THE TASK
Take the material below and extract the lines from the one with "Build this scene" through the one with "from mathutils import Matrix, Vector", word for word, without pictures.

— start of RECORDS PROVIDED —

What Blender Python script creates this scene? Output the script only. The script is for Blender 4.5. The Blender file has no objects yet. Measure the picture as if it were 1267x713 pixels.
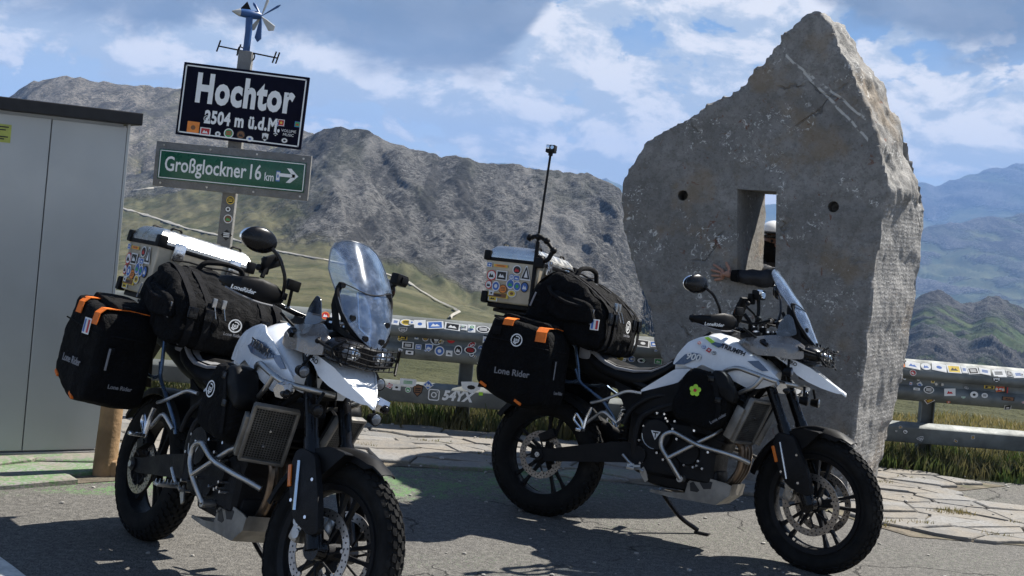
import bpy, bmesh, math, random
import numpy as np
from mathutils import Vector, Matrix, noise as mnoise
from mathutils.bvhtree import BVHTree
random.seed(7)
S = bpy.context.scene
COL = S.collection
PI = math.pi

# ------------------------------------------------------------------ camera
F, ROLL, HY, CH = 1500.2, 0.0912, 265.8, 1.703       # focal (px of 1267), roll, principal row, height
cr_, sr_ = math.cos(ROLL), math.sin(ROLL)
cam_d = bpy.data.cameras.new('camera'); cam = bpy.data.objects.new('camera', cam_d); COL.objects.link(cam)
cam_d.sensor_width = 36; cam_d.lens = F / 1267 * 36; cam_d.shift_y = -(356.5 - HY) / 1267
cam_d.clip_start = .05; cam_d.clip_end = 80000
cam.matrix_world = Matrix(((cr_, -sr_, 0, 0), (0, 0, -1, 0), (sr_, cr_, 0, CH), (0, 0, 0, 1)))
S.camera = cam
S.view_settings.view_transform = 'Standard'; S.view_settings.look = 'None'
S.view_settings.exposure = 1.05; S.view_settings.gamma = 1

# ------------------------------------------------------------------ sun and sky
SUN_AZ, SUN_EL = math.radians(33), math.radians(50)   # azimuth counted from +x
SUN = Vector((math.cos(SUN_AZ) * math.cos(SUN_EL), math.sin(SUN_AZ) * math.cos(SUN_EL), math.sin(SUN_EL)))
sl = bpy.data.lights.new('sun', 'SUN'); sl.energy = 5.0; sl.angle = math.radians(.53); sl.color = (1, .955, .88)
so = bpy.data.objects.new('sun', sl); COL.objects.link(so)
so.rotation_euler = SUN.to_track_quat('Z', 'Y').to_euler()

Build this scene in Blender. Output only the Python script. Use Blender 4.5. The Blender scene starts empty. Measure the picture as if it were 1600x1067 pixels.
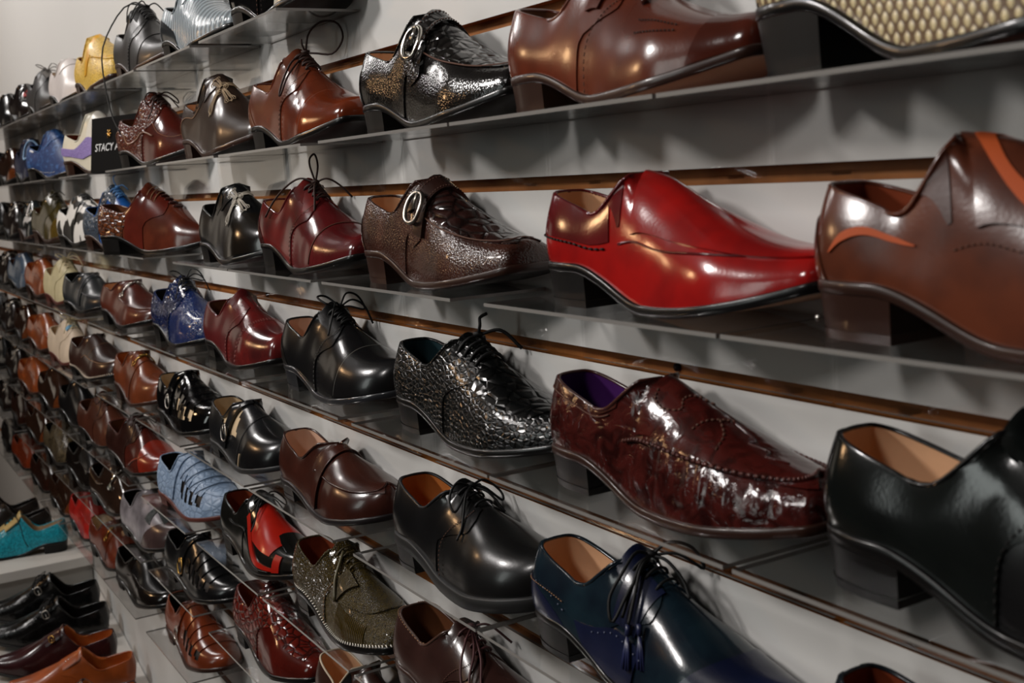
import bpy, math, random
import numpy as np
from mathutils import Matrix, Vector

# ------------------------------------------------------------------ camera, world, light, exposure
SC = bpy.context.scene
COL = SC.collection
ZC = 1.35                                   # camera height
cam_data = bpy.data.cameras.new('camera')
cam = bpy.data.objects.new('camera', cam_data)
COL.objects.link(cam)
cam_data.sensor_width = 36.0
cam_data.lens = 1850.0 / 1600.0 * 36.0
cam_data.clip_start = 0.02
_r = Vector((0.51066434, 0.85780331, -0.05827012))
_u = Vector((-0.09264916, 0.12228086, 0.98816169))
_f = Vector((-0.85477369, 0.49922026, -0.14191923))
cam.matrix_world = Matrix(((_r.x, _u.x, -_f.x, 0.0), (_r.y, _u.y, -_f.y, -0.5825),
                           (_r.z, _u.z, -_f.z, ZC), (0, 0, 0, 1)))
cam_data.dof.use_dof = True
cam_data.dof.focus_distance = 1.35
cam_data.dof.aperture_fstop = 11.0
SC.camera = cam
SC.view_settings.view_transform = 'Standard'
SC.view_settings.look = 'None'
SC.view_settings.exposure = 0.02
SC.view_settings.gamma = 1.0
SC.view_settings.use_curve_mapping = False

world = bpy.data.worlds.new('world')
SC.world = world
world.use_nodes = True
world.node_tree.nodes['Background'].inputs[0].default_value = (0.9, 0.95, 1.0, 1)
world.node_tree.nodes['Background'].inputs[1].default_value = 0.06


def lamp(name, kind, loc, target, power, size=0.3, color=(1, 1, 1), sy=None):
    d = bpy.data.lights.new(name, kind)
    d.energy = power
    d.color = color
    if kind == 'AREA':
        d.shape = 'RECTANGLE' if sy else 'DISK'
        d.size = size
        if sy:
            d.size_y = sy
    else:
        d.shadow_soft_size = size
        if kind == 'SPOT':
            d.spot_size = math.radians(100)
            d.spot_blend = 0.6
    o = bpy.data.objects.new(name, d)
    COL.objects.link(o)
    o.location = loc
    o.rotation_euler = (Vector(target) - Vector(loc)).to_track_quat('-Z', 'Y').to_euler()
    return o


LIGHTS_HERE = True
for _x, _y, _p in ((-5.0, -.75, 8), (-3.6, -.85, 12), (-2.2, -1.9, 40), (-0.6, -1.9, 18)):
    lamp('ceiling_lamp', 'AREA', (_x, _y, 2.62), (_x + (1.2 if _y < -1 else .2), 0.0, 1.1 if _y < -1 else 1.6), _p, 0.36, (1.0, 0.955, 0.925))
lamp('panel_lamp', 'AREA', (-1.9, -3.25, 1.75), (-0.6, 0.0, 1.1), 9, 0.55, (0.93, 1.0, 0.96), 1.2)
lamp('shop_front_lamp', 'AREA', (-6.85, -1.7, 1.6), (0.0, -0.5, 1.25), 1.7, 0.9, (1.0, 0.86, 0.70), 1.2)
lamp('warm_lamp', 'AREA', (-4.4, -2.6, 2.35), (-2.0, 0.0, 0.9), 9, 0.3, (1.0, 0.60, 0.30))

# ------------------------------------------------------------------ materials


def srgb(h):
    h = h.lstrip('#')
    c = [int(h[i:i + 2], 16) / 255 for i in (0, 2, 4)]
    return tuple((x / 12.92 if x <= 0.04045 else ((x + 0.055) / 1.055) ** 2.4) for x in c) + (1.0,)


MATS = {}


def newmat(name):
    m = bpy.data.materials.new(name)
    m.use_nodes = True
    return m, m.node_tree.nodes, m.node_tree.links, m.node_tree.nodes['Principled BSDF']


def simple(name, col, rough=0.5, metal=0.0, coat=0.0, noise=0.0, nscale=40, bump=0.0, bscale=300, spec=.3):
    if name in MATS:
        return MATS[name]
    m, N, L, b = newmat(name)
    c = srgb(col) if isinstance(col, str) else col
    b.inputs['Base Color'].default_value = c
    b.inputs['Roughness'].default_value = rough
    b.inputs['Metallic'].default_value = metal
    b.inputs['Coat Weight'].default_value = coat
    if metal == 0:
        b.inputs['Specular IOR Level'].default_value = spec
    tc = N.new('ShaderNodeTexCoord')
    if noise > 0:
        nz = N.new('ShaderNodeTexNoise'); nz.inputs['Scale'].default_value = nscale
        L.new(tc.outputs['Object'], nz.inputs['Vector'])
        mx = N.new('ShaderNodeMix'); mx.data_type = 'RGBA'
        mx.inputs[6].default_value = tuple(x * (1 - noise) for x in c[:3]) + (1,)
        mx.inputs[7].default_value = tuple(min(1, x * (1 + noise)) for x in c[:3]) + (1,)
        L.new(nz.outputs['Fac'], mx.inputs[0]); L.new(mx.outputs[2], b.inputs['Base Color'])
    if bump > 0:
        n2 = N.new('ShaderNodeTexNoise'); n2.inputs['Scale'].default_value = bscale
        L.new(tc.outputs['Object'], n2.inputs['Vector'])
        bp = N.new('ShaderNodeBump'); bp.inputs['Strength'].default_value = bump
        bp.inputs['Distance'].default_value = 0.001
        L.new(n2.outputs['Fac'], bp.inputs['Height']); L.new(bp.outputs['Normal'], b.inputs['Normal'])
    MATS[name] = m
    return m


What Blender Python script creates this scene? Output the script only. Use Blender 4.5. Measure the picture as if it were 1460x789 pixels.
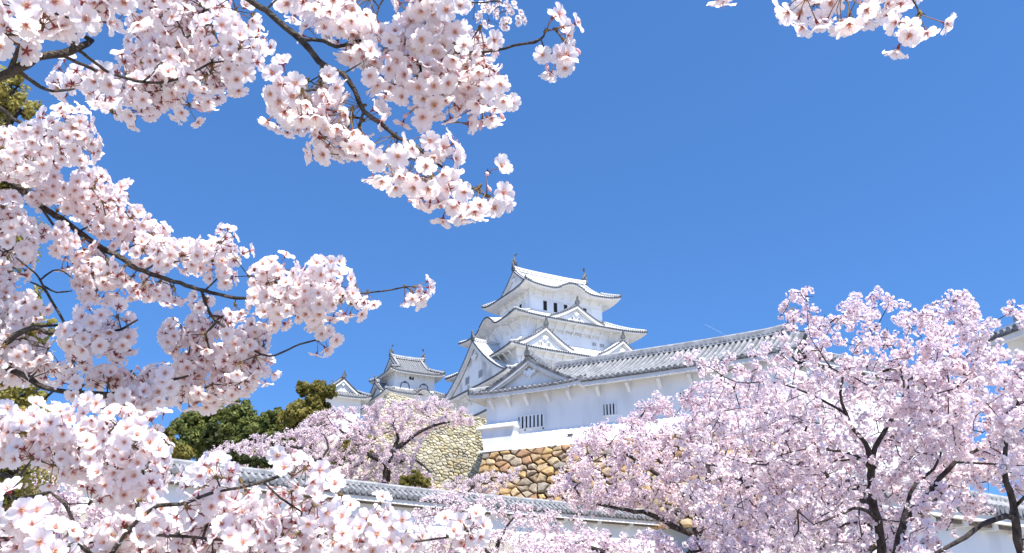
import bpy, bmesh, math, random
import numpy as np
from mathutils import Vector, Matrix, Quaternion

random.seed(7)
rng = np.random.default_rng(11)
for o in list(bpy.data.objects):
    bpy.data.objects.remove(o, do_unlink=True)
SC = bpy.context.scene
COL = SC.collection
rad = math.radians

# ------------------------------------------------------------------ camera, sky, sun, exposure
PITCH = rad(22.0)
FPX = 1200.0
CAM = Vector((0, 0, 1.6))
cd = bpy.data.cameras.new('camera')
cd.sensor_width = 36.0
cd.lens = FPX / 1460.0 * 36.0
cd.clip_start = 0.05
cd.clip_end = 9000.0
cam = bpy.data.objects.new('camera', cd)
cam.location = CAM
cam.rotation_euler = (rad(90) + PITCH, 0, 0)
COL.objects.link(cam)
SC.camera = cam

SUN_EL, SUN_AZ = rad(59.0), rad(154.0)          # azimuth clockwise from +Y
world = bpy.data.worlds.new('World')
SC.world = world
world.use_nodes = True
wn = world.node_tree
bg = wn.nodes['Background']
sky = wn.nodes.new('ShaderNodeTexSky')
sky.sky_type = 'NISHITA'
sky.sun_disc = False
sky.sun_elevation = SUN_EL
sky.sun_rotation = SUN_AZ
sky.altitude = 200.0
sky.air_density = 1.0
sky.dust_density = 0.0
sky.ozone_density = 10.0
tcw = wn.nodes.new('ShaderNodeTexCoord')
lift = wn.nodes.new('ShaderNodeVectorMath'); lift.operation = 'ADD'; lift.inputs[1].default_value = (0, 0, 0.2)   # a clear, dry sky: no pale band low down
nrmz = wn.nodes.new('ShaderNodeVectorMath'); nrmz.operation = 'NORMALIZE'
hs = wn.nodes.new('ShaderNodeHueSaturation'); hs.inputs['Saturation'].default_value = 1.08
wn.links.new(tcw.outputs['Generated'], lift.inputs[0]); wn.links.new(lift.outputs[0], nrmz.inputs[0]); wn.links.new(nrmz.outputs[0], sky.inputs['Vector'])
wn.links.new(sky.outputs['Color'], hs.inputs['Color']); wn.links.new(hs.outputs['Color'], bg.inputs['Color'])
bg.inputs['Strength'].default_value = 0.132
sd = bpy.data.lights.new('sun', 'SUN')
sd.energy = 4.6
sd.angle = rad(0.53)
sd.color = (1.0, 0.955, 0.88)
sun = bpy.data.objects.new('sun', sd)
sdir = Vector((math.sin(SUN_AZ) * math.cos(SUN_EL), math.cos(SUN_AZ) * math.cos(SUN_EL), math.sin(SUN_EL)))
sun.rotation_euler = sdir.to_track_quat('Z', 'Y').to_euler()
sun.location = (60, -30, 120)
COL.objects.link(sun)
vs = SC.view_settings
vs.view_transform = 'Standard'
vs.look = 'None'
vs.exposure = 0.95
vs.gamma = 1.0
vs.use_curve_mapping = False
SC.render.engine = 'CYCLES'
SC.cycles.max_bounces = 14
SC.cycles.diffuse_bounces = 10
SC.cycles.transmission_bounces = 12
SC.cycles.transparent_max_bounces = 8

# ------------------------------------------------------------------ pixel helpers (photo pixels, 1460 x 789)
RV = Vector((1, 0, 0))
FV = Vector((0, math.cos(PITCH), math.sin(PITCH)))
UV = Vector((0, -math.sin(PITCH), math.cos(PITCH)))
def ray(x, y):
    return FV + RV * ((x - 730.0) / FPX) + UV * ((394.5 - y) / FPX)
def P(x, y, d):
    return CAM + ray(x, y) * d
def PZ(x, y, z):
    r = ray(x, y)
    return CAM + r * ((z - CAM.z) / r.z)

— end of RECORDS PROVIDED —

ANSWER TO THIS PROBLEM
Build this scene in Blender. Output only the Python script. Use Blender 4.5. The Blender scene starts empty. Measure the picture as if it were 1600x1067 pixels.
import bpy, math, random
import numpy as np
from mathutils import Matrix, Vector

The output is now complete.